- **INFORMATION SHOWN**:
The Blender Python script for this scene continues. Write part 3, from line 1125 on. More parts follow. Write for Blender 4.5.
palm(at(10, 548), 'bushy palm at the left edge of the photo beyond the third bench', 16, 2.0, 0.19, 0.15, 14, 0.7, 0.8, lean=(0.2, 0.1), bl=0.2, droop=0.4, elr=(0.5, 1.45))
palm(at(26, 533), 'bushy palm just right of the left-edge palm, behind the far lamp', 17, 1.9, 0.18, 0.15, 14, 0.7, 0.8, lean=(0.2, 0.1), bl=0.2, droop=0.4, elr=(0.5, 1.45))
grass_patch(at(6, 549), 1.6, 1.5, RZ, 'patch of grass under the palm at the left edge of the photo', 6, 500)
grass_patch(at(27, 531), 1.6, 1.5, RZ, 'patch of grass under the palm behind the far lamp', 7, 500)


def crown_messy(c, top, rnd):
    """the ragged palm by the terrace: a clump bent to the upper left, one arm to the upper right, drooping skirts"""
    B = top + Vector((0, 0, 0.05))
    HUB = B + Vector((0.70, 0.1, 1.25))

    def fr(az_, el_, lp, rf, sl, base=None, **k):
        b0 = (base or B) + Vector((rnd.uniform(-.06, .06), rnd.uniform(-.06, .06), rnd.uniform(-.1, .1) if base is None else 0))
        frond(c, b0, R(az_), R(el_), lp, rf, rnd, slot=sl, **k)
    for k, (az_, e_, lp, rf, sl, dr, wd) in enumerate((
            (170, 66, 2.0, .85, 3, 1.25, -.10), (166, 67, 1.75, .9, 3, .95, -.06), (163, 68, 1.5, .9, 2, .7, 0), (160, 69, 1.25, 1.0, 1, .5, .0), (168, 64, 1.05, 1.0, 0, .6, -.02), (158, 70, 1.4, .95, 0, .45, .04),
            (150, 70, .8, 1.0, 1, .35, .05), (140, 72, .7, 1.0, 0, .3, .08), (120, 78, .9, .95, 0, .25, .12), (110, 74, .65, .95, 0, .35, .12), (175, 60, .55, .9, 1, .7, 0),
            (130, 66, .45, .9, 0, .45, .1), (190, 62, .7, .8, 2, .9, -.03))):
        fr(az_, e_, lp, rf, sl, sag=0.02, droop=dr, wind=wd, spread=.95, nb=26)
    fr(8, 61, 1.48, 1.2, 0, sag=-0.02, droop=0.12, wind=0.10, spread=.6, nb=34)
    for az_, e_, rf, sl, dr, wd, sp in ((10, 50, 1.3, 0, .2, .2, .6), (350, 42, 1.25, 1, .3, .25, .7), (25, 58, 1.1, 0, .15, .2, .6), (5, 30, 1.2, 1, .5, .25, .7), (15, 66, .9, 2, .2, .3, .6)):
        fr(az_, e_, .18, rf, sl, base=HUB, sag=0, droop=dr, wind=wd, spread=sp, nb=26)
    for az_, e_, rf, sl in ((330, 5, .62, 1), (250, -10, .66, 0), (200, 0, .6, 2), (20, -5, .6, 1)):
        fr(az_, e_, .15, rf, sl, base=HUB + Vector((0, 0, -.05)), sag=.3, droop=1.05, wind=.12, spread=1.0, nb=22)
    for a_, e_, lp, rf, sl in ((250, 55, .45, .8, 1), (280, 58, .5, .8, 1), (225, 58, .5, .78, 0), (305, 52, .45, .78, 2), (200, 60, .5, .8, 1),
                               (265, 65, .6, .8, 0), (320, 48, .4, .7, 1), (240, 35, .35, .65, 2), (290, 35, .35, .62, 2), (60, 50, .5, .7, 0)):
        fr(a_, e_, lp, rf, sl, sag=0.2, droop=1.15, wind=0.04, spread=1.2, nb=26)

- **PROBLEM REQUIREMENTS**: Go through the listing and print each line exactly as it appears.

- **THE REPLY**:
The Blender Python script for this scene continues. Write part 3, from line 1125 on. More parts follow. Write for Blender 4.5.
palm(at(10, 548), 'bushy palm at the left edge of the photo beyond the third bench', 16, 2.0, 0.19, 0.15, 14, 0.7, 0.8, lean=(0.2, 0.1), bl=0.2, droop=0.4, elr=(0.5, 1.45))
palm(at(26, 533), 'bushy palm just right of the left-edge palm, behind the far lamp', 17, 1.9, 0.18, 0.15, 14, 0.7, 0.8, lean=(0.2, 0.1), bl=0.2, droop=0.4, elr=(0.5, 1.45))
grass_patch(at(6, 549), 1.6, 1.5, RZ, 'patch of grass under the palm at the left edge of the photo', 6, 500)
grass_patch(at(27, 531), 1.6, 1.5, RZ, 'patch of grass under the palm behind the far lamp', 7, 500)


def crown_messy(c, top, rnd):
    """the ragged palm by the terrace: a clump bent to the upper left, one arm to the upper right, drooping skirts"""
    B = top + Vector((0, 0, 0.05))
    HUB = B + Vector((0.70, 0.1, 1.25))

    def fr(az_, el_, lp, rf, sl, base=None, **k):
        b0 = (base or B) + Vector((rnd.uniform(-.06, .06), rnd.uniform(-.06, .06), rnd.uniform(-.1, .1) if base is None else 0))
        frond(c, b0, R(az_), R(el_), lp, rf, rnd, slot=sl, **k)
    for k, (az_, e_, lp, rf, sl, dr, wd) in enumerate((
            (170, 66, 2.0, .85, 3, 1.25, -.10), (166, 67, 1.75, .9, 3, .95, -.06), (163, 68, 1.5, .9, 2, .7, 0), (160, 69, 1.25, 1.0, 1, .5, .0), (168, 64, 1.05, 1.0, 0, .6, -.02), (158, 70, 1.4, .95, 0, .45, .04),
            (150, 70, .8, 1.0, 1, .35, .05), (140, 72, .7, 1.0, 0, .3, .08), (120, 78, .9, .95, 0, .25, .12), (110, 74, .65, .95, 0, .35, .12), (175, 60, .55, .9, 1, .7, 0),
            (130, 66, .45, .9, 0, .45, .1), (190, 62, .7, .8, 2, .9, -.03))):
        fr(az_, e_, lp, rf, sl, sag=0.02, droop=dr, wind=wd, spread=.95, nb=26)
    fr(8, 61, 1.48, 1.2, 0, sag=-0.02, droop=0.12, wind=0.10, spread=.6, nb=34)
    for az_, e_, rf, sl, dr, wd, sp in ((10, 50, 1.3, 0, .2, .2, .6), (350, 42, 1.25, 1, .3, .25, .7), (25, 58, 1.1, 0, .15, .2, .6), (5, 30, 1.2, 1, .5, .25, .7), (15, 66, .9, 2, .2, .3, .6)):
        fr(az_, e_, .18, rf, sl, base=HUB, sag=0, droop=dr, wind=wd, spread=sp, nb=26)
    for az_, e_, rf, sl in ((330, 5, .62, 1), (250, -10, .66, 0), (200, 0, .6, 2), (20, -5, .6, 1)):
        fr(az_, e_, .15, rf, sl, base=HUB + Vector((0, 0, -.05)), sag=.3, droop=1.05, wind=.12, spread=1.0, nb=22)
    for a_, e_, lp, rf, sl in ((250, 55, .45, .8, 1), (280, 58, .5, .8, 1), (225, 58, .5, .78, 0), (305, 52, .45, .78, 2), (200, 60, .5, .8, 1),
                               (265, 65, .6, .8, 0), (320, 48, .4, .7, 1), (240, 35, .35, .65, 2), (290, 35, .35, .62, 2), (60, 50, .5, .7, 0)):
        fr(a_, e_, lp, rf, sl, sag=0.2, droop=1.15, wind=0.04, spread=1.2, nb=26)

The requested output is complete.